Celui qui doute

Vieillir c’est aller vers l’essentiel, c’est-à-dire vers le Néant, se désincarner jusqu’à l’os, jusqu’à la partie la plus minérale de notre être.

 

Bien que doté d’un tempérament mystique – faut-il d’ailleurs écrire ici « doté », ou peut-être plus justement « encombré » ? –, je reste un esprit areligieux ; et si, tout gamin, j’ai souhaité être « enfant de chœur » – confondant sans doute enfant de chœur et enfant de cœur – et servir le curé de ma paroisse à l’office, c’était déjà avec ce tempérament revêche, ce besoin de croire empêché par un sens trop critique et un esprit libertaire. Oui, je n’aime pas les religions, car, non seulement elles nous distraient de l’essentiel, qui reste de se battre tous les jours, pieds à pieds, jusqu’à notre dernier souffle, pour rendre à l’homme sa dignité et à nos sociétés leur humanité, mais elles nous mentent et jouent d’ambiguïtés qui conviennent mal à l’étroitesse de ma raison. Et de ce point de vue, pour ne parler que d’elles, l’islamique et la chrétienne sont sœurs. L’Islam cultive de manière permanente ses deux visages, celui d’un islam des lumières, tolérant, ouvert à la modernité et compatible avec la démocratie ; et plus celui d’un islam conquérant, dont la charia reste l’alpha et l’oméga, c’est-à-dire l’essence et le but, et la théocratie le seul système politique qui lui aille. Quant à l’autre, suivez mon regard qui se porte avec affection et horreur vers ce corps éventré qui pend au bois, elle nous donne à aimer un dieu qui à la fois serait père et juge ; et qui, donc, aurait la prétention de nous considérer comme ses enfants, c’est-à-dire au sens premier du terme, nous aimer ; et qui dans le même temps, ou plus tard, ce qui ne change rien, nous jugerait. Mais cela ne tient pas : on ne peut, tout omnipotent soit-on, et quoiqu’en dise notre morale, « chrétienne », tout à la fois aimer et juger.

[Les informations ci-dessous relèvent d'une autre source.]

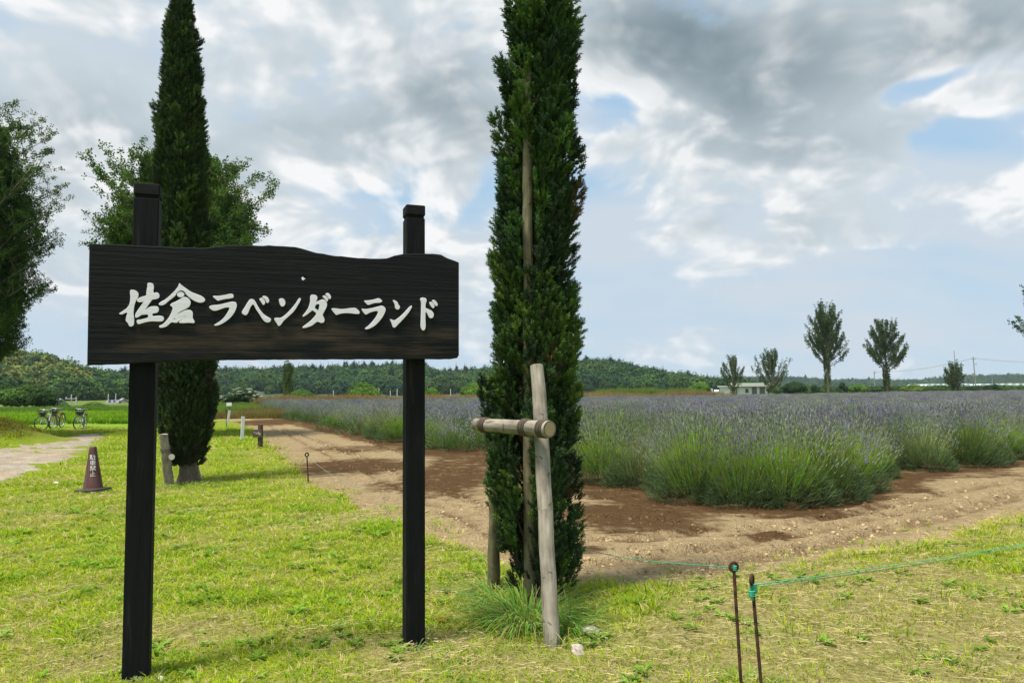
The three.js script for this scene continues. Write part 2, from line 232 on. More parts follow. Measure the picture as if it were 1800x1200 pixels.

Tempérament mystique, esprit trop étroit et Mécréant toujours, par conformation congénitale ; non pas homme-de-peu-de-foi mais bien, homme-sans-foi. Je ne crois ni à la matière ni aux lendemains qui chantent. Quel rapport ? Aucun ! mais c’est pour dire :  je ne suis ni matérialiste ni spiritualiste, et ne crois pas à la providence. Polnareff chantait dans ma jeunesse – c’était aussi la sienne, ce temps béni quand mon corps irrigué de désirs se croyait un destin : « On ira tous au paradis ! ». Non, je crois que nous n’irons nulle part, sauf peut-être les uns dans un trou, quand les autres s’en iront en fumée ; et le paradis comme l’enfer, c’est ici ou nulle part ailleurs. Je me méfie des idéologies, religieuses ou politiques, tout en restant idéaliste, mais sans y croire vraiment ; et si je refuse toute morale, c’est pour m’accrocher comme un mollusque à son rocher, à des principes d’un autre temps ; et je préfèrerais parfois mourir plutôt que de céder sur ce qui me parait essentiel et que les autres trouvent dérisoire et regardent avec ces yeux qui semblent dire : « Et alors, il est où le problème ? ». Il est sans doute que certains mollusques ne peuvent vivre sans leur rocher alors que d’autres se laissent, sans dommages, rouler par la vague.